Un altro aspetto interessante è che una teologia rapida, prendendo sul serio il cambio di passo della cultura, coglie l’occasione per rileggere complessivamente la tradizione a partire dalle nuove evidenze. Che cosa significa, ad esempio, la fine della famiglia allargata e l’inizio della famiglia nucleare? Che cosa significa la entrata della donna nello spazio pubblico? Che cosa significa la scoperta della “età evolutiva” nella crescita dei bambini? Che cosa significa che il concepimento implica una collaborazione paritaria di maschio e femmina nella nascita di un nuovo soggetto? Queste novità culturali, scientifiche, sociali, tutte frutto di un mondo accelerato, non sono soltanto occasioni per dire la verità sempre saputa, ma forme di comprensione originale della famiglia, della donna, della nascita e della crescita. Capiamo cose che non avevamo mai saputo.
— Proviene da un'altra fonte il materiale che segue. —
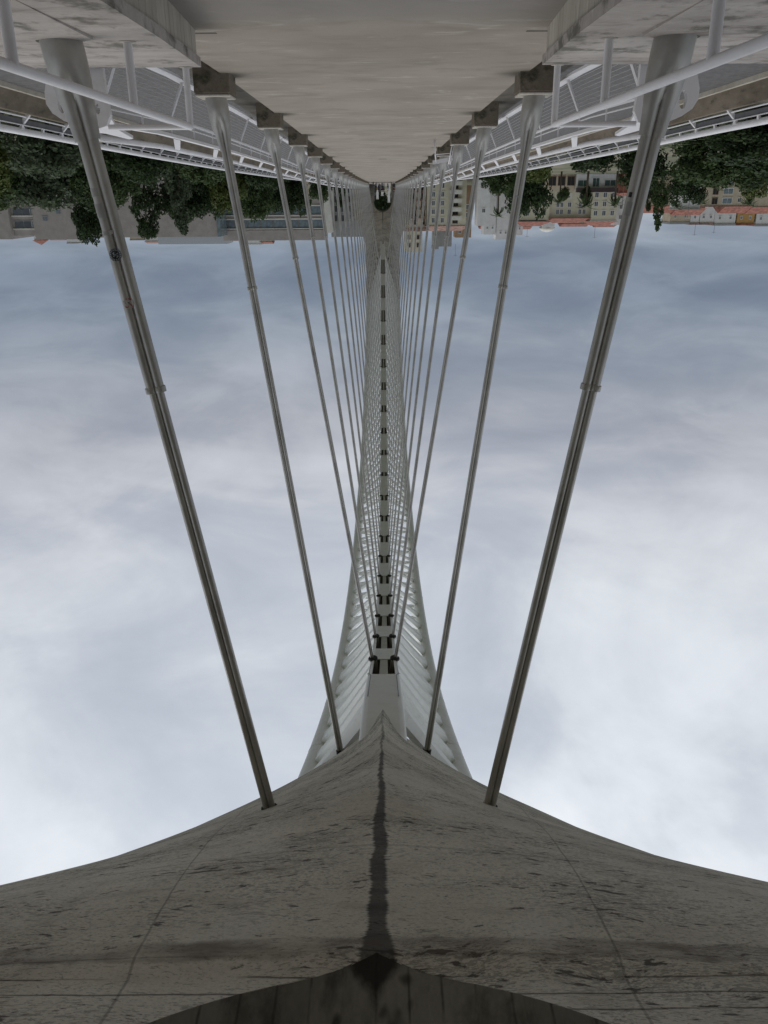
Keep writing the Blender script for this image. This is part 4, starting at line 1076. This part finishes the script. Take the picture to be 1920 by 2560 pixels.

Una teologia che pensa di avere “principi ontologici” di rivelazione di che cosa è uomo, donna, famiglia, nascita e crescita, può essere sempre molto, troppo veloce. Ha già risolto le questioni prima ancora di incontrarle. Una teologia che accetta di dialogare con la accelerazione del mondo non attinge semplicemente a principi, ma rielabora l’ascolto della Parola e la celebrazione del Sacramento come passaggi aperti, nei quali la grazia irrompe nella storia e manifesta nuove evidenze.

Se guardata in questo modo, la domanda di “teologia rapida” appare ragionevole. Il primo effetto è liberare la tradizione di meccanismi troppo veloci e sommari per arrivare ad esprimere un giudizio. Una teologia che superi l’antimodernismo come garanzia di verità si espone ai segni dei tempi, da cui, lentamente, può imparare a dialogare con il mondo accelerato. In questo senso una “teologia rapida” risulta sacrosanta, anche se non poco impegnativa. In questo direzione, mi pare, la richiesta di “rapidità”, nonostante la apparenza, costituisce un vero rimedio a logiche troppo veloci e sommarie, che hanno caratterizzato la stagione dell’antimodernismo (pre- e post-conciliare) e di cui dobbiamo imparare a liberarci. Per essere rapidi dobbiamo lentamente smettere di essere veloci. Per dirla parafrasando Immanuel Kant, posso concludere così:

«se misurassimo la rapidità della teologia non già dalla velocità con cui sa rispondere immediatamente alle questioni, ma dalla accurata considerazione che sa avere dei fenomeni nella loro accelerazione storica alla luce della Parola, potremmo dire che molta teologia sarebbe molto più rapida, se non fosse così rapida».